9.4.1.2 Accessing Integrated Information

Once we have the integrated repository, the data become available for querying. However, non-expert users require IT experts to build applications or create queries to be used. Our definition of a non-expert user is someone who is not familiar with the concepts of databases, querying, Semantic Web and ontologies but is an expert in his area of specialization e.g. an asset integrity manager or a production engineer. To do his job that person only requires access to data irrespective of underlying techniques of data organization and retrieval. For such users, ASQFor algorithm (discussed in Section 9.3.4.1) aims to abstract Semantic Web concepts (such as ontologies, RDF, SPARQL) and allows them to formulate queries at a higher level which the system then translates into formal SPARQL queries automatically.

9.4.2.1 Challenges

IoT devices, which form the basis of a Smart City, offer heterogeneous data. For instance, in an IoT network, the devices can be measuring speed, light, temperature, sound etc. and usually have varying degrees of sampling frequencies. Different sensors provide different forms of data at varying rates and even with varying levels of quality and availability. The applications need to be built in a way that they interact with devices that are trustworthy and discard the noisy data. In these types of large-scale highly dynamic environments, the process of discovering, modeling, integrating and efficiently querying data are complex tasks [60]. Various aspects of Semantic Web technologies (discussed in Section 9.3) can help to some extent, enabling valuable services towards the goal of achieving Smart Cities. One such approach is described next.

9.4.2.2 Automated Complex Event Implementation System (ACEIS)

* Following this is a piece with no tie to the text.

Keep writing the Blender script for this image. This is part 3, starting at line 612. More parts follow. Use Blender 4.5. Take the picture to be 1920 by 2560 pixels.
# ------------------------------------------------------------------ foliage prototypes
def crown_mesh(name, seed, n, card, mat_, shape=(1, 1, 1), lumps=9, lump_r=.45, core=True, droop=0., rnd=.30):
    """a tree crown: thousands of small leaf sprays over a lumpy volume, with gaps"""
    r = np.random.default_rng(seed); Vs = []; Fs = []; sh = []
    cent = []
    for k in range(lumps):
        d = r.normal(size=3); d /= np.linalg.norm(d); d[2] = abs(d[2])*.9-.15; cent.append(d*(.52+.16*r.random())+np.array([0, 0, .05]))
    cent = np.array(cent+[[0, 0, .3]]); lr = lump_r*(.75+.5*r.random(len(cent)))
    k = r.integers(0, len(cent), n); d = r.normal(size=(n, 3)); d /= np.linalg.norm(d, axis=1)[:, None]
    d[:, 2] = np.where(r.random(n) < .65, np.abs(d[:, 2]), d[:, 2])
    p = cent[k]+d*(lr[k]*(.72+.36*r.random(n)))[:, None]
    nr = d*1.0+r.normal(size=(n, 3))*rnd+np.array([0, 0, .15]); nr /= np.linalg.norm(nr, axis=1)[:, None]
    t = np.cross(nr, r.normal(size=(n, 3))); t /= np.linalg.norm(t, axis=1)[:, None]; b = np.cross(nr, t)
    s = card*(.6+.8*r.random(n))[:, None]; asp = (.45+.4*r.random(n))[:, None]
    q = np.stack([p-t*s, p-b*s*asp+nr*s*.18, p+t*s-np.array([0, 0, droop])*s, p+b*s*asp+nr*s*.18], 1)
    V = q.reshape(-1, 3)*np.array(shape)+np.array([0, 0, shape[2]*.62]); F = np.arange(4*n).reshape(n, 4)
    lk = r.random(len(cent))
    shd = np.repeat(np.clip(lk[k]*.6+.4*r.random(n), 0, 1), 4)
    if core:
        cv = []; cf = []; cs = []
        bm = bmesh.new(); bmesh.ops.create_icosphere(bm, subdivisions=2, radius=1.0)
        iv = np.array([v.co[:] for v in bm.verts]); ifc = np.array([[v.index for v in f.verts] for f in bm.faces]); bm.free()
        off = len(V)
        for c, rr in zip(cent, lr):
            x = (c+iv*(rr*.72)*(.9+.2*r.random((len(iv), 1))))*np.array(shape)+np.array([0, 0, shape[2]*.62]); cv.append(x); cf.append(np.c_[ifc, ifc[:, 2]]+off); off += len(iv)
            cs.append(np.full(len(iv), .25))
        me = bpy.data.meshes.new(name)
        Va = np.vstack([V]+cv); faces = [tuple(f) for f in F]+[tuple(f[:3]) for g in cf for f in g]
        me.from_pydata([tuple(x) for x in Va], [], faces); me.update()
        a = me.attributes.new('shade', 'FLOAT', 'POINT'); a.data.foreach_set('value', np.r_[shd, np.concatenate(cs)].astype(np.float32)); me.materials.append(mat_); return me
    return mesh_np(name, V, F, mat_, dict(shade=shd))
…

ACEIS [61] acts as a middleware between IoT data and Smart City applications and performs real time discovery and integration of data streams automatically. The data streams are modeled using SSN ontology (discussed in Section 9.3.1.1). User queries are translated into “semantically annotated complex event service requests”. These event requests are modeled using Complex Event Service (CES) ontology, which is an extension of OWL-S.⁷ The event requests are processed by ACEIS core to determine the data streams that are to be discovered and integrated. It uses an algorithm [62] to create composition plans to detect the complex events specified in event requests. Candidate sensors are determined by querying semantically annotated sensors capabilities (modeled using ObservedProperty and FeatureOfInterest from SSN ontology). The query transformer then transforms the composition plans into set of streaming queries to be executed on a streaming query engine. This mechanism can work with actual sensors as well as virtual sensors (social media streams) to detect complex events for users.